Memorias de un día analógico

Después de una noche plagada de pesadillas dentro de pesadillas que tras mucho luchar (con la impotencia proverbial que los sueños nos generan para dejarlos a voluntad) pude espantar. Digo: Tras esa noche perturbadora, me dispuse a realizar uno de los actos más burlescos del ser humano: Hacer una fila. Es sin dudas una burla a la vida. Son seres vivos  parodiando por un momento la agonía o la muerte. Hice una involuntaria conexión entre tecnología y entretenimiento que me llevó a armarme de un teléfono con su batería, sus carpetas de música y sus juegos a tope. No podía fallar. Pero ya sabemos que siempre que no puede fallar, falla.

Me habían anticipado las oficinistas que sólo atenderían a treinta personas  y que la gente estaría esperando desde mucho antes de que las puertas se abrieran. Así que madrugué, me lavé los ojos y los sueños, cargué mi teléfono y salí decidido. Llegué con veinte personas ya en posición de parodia. Busqué las carpetas de música y, antes de elegir que escuchar (ya con los auriculares en los oídos), la fila se nutrió detrás de mí.

Un hombre llegado un instante después, me habló. Contesté cordial, sin quitarme los aún mudos auriculares. Él insistió, no había contado y tenía la leve angustia de no llegar a entrar. Le dije que yo sí lo había hecho y que no había de qué preocuparse. A su insistencia mansa en conversar no pude sino guardar parsimoniosamente el teléfono. Al hombre pareció no importarle.

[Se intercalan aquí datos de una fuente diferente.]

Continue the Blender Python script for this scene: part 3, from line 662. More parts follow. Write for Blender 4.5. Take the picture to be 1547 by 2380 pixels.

No son muchas las veces en las cuales una persona totalmente desconocida nos resulta agradable. O sí. Pero no con una primera impresión que nos conecta más allá del total desconocimiento. No sé. La cuestión es que hablamos de cosas... No importa: Hablamos. ¿Con cuántos desconocidos hablamos? Vivimos reflexionando acerca de la inhumanidad en que la tecnología nos va sumergiendo (en verdad somos los seres humanos los que transformamos nuestro comportamiento social hacia la aislación). Hablar es volver a lo humano, a lo básico. No hay quizá cosa más compleja que eso que parece tan simple. Hacer contacto. No ir a la rutina vanal que solemos llamar conversar y en la que, en orden, hablamos de: 1) El clima, 2) Nada es como antes,  y 3) El gobierno. No ir a eso, sino a conversar mirando a los ojos. Interesándose en las historias ajenas de alguien que quizá no va a volver a cruzar en la vida, pero que ha sido todo nuestro universo en esas brevísimas seis horas de fila.